When a young Khaki Scout (Anderson’s stand in for the Boy Scouts) escapes from a summer camp to run away into the wilderness with his secret girlfriend a few days before a catastrophic storm is set to strike, the local police force and the remainder of the Khaki Scout Troop mobilizes to rescue the pair. The strange and often funny misadventure brings issues of childhood neglect and the dismissive nature of adults toward children into the spotlight.
The movie isn’t for everyone. It’s a decidedly strange film, with beautiful but odd visuals, deadpan humor and an underlying polite cordiality that masks and tames the characters’ emotions. It’s a weird watch. But with several big-name stars including Bill Murray, Edward Norton, Bruce Willis, Tilda Swinton, Jason Schwartzman and Harvey Keitel, “Moonrise Kingdom” is a masterpiece of subtlety, and a truly meaningful (and hilarious) film.
“Moonrise Kingdom,” as is the case with all of Anderson’s works, utilizes a very distinct visual feel. That style serves the film very well and contributes beautifully to its intricate message. From the yellow and blue hues that tint every scene, to the stationary shots and odd angles, Anderson uses his brilliant propensity for camerawork and color to make the movie into a visual marvel.
In addition to the film’s visual beauty, Kingdom is also noteworthy for its humor. Anderson utilizes an extraordinarily deadpan style, and has his characters deliver lines that will make you laugh and think at the same time. Wrought with subtlety and a simultaneous childishness, “Moonrise Kingdom’s” humor is used in a thoughtful way, to develop the characters and further the film’s message.
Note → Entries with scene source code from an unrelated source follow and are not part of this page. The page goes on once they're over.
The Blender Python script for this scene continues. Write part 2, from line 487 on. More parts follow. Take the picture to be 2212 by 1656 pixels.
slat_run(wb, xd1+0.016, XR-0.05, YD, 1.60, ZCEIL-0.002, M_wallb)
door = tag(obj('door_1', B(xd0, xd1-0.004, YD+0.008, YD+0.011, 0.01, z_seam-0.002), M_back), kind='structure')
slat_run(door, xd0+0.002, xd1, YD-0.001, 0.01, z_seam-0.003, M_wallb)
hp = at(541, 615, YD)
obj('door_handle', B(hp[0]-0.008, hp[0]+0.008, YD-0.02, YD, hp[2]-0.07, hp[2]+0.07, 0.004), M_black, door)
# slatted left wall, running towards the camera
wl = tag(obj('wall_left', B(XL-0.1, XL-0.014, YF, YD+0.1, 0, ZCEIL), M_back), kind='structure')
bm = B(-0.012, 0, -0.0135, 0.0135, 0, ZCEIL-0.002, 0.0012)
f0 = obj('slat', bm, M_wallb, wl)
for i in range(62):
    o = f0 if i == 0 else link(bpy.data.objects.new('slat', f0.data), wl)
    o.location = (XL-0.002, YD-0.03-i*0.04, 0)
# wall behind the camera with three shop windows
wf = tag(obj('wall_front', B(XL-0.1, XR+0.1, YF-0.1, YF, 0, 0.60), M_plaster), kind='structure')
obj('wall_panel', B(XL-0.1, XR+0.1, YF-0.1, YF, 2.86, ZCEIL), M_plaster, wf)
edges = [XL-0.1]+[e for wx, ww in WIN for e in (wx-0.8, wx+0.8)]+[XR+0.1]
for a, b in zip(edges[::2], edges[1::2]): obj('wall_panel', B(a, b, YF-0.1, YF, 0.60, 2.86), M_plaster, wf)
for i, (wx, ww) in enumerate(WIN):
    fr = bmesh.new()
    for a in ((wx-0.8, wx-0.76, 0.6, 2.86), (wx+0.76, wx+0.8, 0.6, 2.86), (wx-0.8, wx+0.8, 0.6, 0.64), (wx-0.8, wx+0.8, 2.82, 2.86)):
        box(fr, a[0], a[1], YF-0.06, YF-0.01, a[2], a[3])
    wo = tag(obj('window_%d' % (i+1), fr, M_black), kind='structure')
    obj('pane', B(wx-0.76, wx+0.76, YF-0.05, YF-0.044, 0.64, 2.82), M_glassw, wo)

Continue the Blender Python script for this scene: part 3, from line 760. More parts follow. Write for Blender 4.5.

Even the film’s noticeable and consistent underacting contributes to its genius. Throughout the movie, the characters never seem to display any real emotion. Crying is done offscreen, almost no one ever raises their voice and even confrontations between characters are played out with a tamed politeness. But while this could be considered a shortcoming in most any other film, Kingdom internalizes the politeness and cordiality and uses it to highlight the hidden emotions of its characters.
Anderson’s abandonment of traditional displays of anger and affection make the small gestures — such as when Bruce Willis’ character sleeps on the floor to allow the young protagonist to take his bed, or when Bill Murray’s character gets really angry and flings a shoe — all the more meaningful. The subtlety of the characters and the veil of politeness through which they express their emotions adds depth to the film, and to the characters themselves.
All this considered, “Moonrise Kingdom” is an exceptionally beautiful and funny film with layers of subtlety, and a strong message about the nature of youth. It’s a strange movie, but one definitely worth watching.